Katharina von Siena rief dazu auf: «Es ist nun Zeit, vom Schlafe aufzustehen … Wir machen uns selbst blind, wenn wir die Wolke der Gleichgültigkeit und den Nebel der Eigenliebe vor unseren Augen dulden.» – Es kann sein, dass im eigenen Leben Wichtiges zurückgedrängt wurde und Unwichtiges an erster Stelle war. Vielleicht kann die aktuelle Erschütterung und Bedrohung uns neue Werte und Lebensorientierung ermöglichen? Anstelle des «schneller, höher, stärker» ein Leben mit Selbstbeschränkung und Mitverantwortung allem Leben gegenüber?
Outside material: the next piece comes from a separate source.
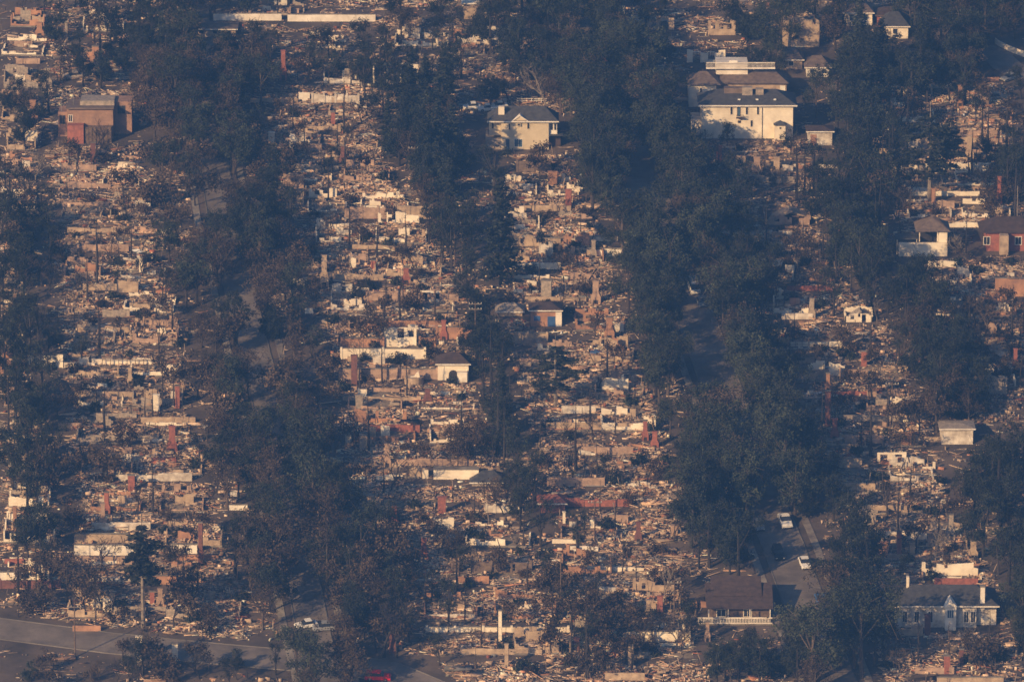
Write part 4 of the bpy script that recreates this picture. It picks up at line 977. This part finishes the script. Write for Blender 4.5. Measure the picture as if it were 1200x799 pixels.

Dazu benötigen wir vielleicht ein Gespräch mit Freunden und Freundinnen, mit Seelsorgenden und Beraterinnen und Beratern.

Die Heilige wird wohl im Brief des Apostels Paulus an die Gemeinde von Ephesus diese Worte gefunden haben: «Wach auf, du Schläfer, und steh auf von den Toten und Christus wird dein Licht sein.» – Es gibt den Schlaf durch Benommenheit und Blindheit. Ich würde heute sagen, dass man auf eine gewisse Art schläft, wenn man die eigene Fähigkeit zur Liebe und Verantwortung allem Leben gegenüber unterschätzt. Wir alle haben die Verheissung, dass wir das göttliche Licht jetzt erfahren dürfen. Und durch Ostern wissen wir, dass Gottes Lebenskraft für die Gestaltung unserer gemeinsamen Zukunft mit und in uns ist.

Anna-Marie Fürst, Theologin, arbeitet in der Gefängnisseelsorge und in der Seelsorge für Menschen mit Behinderung in den Kantonen Basel-Stadt und Zug.